■ BRIEF: Filter the entries below, keeping only lines with the word "follow".

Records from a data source

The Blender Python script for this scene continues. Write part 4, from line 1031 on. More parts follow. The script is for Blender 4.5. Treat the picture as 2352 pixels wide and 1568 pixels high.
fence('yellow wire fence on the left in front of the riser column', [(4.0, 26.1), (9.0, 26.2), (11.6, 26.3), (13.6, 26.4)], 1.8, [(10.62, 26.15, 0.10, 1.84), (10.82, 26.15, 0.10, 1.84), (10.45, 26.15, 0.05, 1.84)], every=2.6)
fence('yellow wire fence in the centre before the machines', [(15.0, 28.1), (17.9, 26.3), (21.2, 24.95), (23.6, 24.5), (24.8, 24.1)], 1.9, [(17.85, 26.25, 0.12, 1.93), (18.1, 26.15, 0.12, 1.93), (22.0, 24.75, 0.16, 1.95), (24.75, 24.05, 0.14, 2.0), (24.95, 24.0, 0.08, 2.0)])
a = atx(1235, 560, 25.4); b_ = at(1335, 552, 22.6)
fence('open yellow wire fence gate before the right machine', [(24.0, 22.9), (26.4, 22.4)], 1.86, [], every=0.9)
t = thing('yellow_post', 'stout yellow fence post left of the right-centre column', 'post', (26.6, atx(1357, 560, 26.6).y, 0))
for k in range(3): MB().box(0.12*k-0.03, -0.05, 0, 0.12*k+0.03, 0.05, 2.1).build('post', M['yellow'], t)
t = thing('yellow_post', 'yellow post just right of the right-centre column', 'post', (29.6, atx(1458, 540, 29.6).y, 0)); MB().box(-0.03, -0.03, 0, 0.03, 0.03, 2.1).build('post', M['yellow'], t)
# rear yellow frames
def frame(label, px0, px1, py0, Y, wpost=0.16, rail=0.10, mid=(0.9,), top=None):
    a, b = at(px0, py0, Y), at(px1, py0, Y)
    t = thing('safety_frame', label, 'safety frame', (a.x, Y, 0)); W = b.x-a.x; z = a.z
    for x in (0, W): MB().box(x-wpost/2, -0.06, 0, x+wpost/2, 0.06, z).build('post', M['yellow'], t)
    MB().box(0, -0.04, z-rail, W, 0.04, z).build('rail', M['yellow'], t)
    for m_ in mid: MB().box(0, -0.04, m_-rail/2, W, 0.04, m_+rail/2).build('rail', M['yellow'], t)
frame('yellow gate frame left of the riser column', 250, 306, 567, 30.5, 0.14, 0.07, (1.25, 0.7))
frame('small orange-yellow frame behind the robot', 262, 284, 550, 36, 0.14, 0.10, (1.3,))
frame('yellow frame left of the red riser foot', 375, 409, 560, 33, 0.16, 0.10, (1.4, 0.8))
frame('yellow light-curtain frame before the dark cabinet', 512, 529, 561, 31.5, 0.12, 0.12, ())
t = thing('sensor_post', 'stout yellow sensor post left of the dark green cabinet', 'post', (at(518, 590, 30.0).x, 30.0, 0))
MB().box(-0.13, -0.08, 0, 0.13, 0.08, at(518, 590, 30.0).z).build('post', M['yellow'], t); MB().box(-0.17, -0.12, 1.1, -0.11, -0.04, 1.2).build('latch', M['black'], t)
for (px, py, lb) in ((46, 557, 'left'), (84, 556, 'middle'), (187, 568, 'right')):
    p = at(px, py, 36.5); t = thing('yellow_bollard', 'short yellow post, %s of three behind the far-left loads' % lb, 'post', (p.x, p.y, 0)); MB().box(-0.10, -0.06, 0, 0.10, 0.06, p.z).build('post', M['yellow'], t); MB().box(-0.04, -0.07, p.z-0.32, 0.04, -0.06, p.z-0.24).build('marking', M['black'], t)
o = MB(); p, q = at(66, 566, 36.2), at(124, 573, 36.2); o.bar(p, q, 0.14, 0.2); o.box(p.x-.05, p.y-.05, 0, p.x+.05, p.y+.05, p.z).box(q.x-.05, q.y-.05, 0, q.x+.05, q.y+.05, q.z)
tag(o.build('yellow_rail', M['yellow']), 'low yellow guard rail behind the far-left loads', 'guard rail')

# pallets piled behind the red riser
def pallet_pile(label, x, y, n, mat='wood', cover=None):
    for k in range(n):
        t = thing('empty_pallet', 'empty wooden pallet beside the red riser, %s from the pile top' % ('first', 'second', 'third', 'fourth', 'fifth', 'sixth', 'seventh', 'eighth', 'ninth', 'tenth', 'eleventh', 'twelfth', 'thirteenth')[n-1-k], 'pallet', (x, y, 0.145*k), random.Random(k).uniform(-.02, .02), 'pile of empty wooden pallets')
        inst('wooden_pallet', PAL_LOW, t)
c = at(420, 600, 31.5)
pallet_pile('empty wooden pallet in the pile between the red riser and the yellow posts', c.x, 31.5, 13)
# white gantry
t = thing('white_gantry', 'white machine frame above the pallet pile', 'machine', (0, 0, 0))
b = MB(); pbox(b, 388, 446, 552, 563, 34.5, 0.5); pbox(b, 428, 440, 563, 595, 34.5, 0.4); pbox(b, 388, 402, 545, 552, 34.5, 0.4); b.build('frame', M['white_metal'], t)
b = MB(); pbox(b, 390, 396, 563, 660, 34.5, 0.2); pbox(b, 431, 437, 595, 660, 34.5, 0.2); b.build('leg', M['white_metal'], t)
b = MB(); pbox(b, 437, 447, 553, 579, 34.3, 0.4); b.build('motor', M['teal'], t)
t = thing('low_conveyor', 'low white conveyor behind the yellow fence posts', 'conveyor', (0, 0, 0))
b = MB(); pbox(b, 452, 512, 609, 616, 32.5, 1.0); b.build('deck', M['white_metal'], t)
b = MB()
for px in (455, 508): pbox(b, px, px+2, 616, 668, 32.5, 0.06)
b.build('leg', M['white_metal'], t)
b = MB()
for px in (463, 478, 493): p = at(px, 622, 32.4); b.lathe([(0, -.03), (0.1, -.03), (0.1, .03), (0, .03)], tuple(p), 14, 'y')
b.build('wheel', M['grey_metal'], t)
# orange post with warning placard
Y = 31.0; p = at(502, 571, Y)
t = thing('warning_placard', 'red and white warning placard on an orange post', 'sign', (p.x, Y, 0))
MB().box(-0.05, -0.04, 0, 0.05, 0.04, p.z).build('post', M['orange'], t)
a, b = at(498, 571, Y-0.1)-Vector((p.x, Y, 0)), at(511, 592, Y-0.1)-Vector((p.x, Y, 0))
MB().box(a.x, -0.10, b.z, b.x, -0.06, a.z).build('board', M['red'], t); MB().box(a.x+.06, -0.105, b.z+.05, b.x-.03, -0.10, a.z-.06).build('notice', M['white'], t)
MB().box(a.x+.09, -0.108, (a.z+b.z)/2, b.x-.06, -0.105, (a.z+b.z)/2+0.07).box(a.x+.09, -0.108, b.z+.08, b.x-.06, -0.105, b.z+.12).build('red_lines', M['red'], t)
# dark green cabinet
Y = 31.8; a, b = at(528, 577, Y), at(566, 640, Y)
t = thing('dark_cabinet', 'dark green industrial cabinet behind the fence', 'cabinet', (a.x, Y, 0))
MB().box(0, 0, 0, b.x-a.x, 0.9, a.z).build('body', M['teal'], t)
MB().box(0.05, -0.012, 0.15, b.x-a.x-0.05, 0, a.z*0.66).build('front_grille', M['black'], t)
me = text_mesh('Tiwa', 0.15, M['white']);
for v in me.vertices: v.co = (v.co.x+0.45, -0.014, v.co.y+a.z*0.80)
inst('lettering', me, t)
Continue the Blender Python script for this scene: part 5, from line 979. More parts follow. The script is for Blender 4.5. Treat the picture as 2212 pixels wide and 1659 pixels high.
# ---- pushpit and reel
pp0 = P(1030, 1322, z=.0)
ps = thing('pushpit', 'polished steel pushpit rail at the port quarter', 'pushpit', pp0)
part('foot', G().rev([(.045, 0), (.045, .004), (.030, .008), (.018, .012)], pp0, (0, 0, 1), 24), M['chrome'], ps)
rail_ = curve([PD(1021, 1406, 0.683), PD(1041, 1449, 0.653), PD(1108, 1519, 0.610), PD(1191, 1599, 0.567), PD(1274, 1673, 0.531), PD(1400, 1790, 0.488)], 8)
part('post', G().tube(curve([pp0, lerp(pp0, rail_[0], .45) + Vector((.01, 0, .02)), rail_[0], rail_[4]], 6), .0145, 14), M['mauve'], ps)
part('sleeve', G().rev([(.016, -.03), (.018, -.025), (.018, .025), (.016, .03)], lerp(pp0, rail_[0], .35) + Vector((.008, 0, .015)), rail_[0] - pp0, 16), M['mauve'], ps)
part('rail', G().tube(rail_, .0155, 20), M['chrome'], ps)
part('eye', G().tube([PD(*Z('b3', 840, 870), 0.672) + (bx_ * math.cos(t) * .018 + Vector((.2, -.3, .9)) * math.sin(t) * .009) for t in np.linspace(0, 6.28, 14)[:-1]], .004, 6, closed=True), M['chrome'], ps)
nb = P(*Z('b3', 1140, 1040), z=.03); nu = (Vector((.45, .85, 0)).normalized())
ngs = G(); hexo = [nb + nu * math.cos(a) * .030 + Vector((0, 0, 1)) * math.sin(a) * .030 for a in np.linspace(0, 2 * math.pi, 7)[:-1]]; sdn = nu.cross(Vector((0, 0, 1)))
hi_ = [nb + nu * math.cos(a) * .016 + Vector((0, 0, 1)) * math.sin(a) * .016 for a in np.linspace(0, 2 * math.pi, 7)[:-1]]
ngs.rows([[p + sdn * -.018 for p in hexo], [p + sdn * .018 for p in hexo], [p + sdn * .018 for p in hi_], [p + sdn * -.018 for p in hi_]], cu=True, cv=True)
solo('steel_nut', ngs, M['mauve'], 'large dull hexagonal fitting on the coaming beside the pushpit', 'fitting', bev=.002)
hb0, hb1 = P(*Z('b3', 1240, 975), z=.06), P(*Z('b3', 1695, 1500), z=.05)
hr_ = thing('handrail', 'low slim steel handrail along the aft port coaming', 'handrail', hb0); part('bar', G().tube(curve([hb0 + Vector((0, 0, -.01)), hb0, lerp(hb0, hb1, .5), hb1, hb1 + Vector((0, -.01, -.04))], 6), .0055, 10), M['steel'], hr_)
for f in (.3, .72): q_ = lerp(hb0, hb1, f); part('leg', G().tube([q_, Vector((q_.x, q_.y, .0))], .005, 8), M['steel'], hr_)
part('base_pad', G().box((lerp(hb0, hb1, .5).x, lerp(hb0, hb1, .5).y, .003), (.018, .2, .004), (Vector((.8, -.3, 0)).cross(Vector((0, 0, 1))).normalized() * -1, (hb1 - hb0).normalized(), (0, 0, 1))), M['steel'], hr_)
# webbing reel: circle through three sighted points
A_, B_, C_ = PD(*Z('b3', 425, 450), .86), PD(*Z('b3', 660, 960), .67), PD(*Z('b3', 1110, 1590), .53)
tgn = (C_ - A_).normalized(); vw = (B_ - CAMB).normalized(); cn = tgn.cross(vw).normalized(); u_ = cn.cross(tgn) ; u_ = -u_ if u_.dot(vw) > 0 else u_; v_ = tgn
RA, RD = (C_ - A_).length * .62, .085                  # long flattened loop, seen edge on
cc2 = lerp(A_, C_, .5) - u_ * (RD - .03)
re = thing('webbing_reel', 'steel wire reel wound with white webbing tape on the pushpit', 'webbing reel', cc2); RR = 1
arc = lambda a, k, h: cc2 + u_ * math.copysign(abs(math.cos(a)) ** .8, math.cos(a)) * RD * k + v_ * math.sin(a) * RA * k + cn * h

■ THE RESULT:
The Blender Python script for this scene continues. Write part 4, from line 1031 on. More parts follow. The script is for Blender 4.5. Treat the picture as 2352 pixels wide and 1568 pixels high.
Continue the Blender Python script for this scene: part 5, from line 979. More parts follow. The script is for Blender 4.5. Treat the picture as 2212 pixels wide and 1659 pixels high.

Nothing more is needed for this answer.